Per fare cultura, compatibilmente con l’impazienza del consumatore moderno, è però necessario rallentare i ritmi del servizio tipico dei “secoli bui del bartendering”. Dopo anni di tequila bum bum e chupiti rum e pera ingurgitati distrattamente nel vortice dell’eccitazione, la degustazione liscia sta tornando ad avere una nuova dignità a partire dal racconto, ma non solo.
Quando si parla di mixology bisognerebbe prendere esempio dal mondo della cucina, che è stato capace di trascendere i piatti della nonna – oggettivamente difettosi per quanto confortanti – anche per merito della divulgazione in tv e sui social network. «Il barman è ancora legato ai monumenti del passato, eretti su ricette costruite per aggiustare distillati imperfetti», commenta Francesco Bonazzi, bar manager del Mag Cafè di Milano. È giunto il momento di evolversi e superare la logica del “si faceva così”.

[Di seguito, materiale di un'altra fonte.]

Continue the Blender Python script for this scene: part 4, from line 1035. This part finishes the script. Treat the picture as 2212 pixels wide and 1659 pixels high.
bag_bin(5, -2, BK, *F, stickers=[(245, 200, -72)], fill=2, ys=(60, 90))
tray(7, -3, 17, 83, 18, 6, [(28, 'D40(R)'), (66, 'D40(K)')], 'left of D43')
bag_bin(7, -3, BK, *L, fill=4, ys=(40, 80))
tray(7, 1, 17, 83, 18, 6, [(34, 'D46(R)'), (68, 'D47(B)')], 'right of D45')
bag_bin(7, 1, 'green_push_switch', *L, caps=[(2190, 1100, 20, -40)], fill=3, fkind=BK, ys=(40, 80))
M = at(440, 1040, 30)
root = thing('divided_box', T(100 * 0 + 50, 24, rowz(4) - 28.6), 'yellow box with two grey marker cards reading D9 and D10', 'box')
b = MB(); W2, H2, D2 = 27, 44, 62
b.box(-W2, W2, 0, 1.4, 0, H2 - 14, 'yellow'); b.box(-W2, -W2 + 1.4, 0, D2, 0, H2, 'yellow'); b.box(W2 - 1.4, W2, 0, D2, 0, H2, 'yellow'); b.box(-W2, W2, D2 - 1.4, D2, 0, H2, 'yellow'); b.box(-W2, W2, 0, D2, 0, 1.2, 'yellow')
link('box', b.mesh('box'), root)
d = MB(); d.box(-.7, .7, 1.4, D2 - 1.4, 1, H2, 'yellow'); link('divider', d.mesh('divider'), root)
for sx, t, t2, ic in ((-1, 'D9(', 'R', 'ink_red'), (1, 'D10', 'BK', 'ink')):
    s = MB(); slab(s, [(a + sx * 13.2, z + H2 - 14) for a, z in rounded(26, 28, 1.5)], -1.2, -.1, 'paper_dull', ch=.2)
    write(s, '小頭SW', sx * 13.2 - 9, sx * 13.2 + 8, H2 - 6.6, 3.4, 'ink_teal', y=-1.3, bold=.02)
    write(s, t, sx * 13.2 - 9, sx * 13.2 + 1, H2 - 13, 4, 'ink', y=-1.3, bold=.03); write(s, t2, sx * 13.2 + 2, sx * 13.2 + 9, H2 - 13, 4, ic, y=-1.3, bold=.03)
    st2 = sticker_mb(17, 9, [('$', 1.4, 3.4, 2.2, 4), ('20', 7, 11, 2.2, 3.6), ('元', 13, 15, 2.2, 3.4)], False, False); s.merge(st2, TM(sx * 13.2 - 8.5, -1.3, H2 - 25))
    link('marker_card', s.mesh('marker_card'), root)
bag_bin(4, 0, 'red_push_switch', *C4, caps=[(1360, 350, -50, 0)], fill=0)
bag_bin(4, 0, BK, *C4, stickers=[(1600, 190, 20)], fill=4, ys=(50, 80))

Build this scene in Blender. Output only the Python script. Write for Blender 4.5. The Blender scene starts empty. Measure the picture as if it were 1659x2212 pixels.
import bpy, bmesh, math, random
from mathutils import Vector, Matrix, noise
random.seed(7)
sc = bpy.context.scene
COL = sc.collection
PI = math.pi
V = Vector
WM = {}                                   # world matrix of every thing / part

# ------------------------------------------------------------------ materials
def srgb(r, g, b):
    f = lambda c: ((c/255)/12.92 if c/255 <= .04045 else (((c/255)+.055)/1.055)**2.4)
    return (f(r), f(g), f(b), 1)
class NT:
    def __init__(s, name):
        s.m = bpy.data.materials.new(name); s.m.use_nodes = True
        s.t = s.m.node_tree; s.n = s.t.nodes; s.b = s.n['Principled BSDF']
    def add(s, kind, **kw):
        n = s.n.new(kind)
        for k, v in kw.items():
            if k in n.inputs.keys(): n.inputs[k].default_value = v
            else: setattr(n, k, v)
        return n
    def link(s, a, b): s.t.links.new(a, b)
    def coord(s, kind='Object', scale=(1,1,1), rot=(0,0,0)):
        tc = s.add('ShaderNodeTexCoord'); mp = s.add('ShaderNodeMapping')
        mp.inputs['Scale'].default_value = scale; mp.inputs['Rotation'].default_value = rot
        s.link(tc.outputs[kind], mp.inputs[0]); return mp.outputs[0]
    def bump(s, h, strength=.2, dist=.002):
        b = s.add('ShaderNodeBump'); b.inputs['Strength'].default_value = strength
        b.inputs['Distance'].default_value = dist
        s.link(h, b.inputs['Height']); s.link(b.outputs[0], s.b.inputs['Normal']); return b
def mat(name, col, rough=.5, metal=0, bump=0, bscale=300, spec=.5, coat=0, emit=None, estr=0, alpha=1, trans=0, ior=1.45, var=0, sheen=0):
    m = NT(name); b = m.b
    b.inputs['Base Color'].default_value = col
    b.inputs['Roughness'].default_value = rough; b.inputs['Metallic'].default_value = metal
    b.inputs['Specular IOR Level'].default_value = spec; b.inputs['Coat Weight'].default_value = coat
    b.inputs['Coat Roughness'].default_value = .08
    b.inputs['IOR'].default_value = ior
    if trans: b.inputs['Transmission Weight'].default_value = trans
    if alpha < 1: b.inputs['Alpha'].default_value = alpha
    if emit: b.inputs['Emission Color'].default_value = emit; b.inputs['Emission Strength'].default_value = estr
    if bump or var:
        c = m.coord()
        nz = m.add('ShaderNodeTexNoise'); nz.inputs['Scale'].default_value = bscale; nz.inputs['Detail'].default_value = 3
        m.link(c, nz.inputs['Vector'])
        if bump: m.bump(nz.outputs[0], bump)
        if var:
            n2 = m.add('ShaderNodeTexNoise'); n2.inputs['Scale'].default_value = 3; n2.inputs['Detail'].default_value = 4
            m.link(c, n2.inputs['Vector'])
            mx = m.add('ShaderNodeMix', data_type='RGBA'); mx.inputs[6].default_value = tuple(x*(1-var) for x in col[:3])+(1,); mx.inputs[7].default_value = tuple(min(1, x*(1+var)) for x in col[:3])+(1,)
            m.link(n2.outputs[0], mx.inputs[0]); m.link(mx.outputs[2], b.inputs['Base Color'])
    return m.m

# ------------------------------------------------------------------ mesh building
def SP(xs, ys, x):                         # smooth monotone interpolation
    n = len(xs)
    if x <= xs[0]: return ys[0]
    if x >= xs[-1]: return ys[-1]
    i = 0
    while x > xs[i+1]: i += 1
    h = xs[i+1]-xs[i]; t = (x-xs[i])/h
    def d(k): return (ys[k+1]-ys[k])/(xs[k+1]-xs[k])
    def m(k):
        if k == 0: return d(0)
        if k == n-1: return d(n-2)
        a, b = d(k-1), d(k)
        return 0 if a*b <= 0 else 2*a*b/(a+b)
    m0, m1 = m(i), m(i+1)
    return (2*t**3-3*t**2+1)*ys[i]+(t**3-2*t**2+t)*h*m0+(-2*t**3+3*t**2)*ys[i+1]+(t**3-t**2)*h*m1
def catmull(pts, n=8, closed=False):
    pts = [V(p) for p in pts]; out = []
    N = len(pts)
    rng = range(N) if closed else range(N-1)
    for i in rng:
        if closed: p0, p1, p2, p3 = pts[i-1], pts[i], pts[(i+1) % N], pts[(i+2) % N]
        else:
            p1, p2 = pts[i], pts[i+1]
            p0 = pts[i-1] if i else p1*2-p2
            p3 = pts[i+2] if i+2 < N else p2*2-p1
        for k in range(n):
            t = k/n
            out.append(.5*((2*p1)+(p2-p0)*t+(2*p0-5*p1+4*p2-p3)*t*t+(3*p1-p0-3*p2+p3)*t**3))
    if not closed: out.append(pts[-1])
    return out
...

La qualità deve tornare a essere centrale tanto nel bicchiere quanto nella comunicazione, complice un approccio all’alcol che si sposa con il piacere della bevuta, parte integrante della quotidianità e della convivialità italiane. E così il sogno è quello di tornare a commuoverci davanti allo spot di un whisky che riposa nelle botti di sherry almeno sette anni – nel calduccio del suo letto a baldacchino – prima di incontrare una bottiglia; o innamorarci nuovamente del liquore più vecchio del mondo, di cui solo tre monaci francesi conoscono la ricetta esatta. Perché quando alla “sostanza” si aggiunge un pizzico di poesia, bastano poche gocce per vivere un’esperienza memorabile.